The energy in the room shifted. I suddenly became the representative Jew and was asked every single question about Judaism.
“What do you Jews think of Abraham?”
I kept telling him to go and ask a rabbi; after all I could not speak for the entire Jewish population. As I dragged myself through the insufferable conversation, the inevitable question about Jesus was asked.
“So for you, Jesus was just a prophet …?”
“Not even,” I replied bluntly. By then I was simply fed up. “He was just another Jewish guy who happened to be very learned.”

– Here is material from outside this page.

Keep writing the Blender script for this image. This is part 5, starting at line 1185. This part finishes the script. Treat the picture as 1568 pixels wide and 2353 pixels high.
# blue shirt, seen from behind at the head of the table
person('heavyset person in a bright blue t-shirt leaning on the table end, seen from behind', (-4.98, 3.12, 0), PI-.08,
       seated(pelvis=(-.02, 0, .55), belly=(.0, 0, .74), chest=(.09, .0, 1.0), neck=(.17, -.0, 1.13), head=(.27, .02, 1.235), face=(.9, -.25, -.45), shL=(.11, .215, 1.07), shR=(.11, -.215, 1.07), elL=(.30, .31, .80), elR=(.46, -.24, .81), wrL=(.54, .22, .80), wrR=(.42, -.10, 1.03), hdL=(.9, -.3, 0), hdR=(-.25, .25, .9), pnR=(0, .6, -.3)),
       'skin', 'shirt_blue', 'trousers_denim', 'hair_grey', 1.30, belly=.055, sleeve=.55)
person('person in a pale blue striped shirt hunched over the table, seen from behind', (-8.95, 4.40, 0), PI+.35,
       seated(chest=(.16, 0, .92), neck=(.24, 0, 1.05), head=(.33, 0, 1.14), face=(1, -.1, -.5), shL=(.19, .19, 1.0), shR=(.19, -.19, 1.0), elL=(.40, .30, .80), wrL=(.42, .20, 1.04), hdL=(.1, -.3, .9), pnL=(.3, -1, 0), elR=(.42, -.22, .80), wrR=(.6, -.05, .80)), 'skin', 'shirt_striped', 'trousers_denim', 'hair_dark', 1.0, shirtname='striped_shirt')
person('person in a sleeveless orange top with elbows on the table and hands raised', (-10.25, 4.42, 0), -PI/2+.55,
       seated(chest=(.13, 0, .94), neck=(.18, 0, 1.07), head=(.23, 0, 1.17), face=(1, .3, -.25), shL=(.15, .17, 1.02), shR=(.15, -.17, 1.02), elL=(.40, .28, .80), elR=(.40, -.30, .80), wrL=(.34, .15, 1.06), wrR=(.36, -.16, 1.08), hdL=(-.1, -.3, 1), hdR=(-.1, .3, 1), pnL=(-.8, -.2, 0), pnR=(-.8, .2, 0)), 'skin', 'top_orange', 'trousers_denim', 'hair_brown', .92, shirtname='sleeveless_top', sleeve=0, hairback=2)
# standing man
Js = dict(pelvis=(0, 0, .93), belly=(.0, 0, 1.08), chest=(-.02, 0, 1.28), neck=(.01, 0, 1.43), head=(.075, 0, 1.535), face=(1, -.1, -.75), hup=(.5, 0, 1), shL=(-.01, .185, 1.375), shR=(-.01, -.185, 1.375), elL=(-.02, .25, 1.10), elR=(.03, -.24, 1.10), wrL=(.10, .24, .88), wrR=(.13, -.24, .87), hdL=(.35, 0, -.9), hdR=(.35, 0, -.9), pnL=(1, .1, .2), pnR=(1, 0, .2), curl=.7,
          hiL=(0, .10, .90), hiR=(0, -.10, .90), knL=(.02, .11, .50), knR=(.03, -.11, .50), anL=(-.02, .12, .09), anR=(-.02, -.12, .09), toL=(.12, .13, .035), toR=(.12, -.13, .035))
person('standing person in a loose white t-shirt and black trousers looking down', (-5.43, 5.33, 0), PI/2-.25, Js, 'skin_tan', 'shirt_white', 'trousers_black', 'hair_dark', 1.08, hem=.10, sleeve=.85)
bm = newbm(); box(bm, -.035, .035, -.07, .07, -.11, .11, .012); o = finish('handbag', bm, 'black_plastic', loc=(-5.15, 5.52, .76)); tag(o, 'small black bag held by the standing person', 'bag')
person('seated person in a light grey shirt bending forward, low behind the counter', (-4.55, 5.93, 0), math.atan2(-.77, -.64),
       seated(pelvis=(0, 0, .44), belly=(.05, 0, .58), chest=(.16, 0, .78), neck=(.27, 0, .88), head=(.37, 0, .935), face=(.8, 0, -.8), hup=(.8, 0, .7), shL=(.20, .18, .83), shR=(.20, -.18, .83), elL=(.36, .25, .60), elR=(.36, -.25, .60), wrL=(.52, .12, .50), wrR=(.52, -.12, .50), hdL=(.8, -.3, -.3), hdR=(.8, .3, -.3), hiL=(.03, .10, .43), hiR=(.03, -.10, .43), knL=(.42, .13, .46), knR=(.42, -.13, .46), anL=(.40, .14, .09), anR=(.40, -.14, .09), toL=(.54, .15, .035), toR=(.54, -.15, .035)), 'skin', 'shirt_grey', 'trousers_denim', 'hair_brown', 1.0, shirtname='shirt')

That did not sit well with the audience. Yes, the pastor’s wife was also present by now; she was as fervent as her husband. My cousin, he remained quiet.
Eternal Life
Then the pastor said, “Let me ask you something…” He paused and continued slowly, “Do you have eternal life?”
I froze. His question brought me back in time.
I was bicycling across the midwest. It was summer time. I stopped by a church in a very small town and asked to pitch my tent in the backyard. When I saw the pastor, my jaw dropped. The pastor was, I kid you not, the most beautiful man I have ever seen in my life. He generously offered me the church lawn as well as a huge basket of fruits and vegetables. Not only was he handsome, but kind too. I could have married him on the spot.
But then, the gorgeous pastor asked me, “Are you saved?”
All my romantic dreams came crashing down. Any lust I had towards the man disappeared.
Here I am in France more than a decade later, facing the same type of question.
“Do you have eternal life?” I don’t even know what that means! But if it has something to do with Jesus, I don’t want it. I am very happy being Jewish.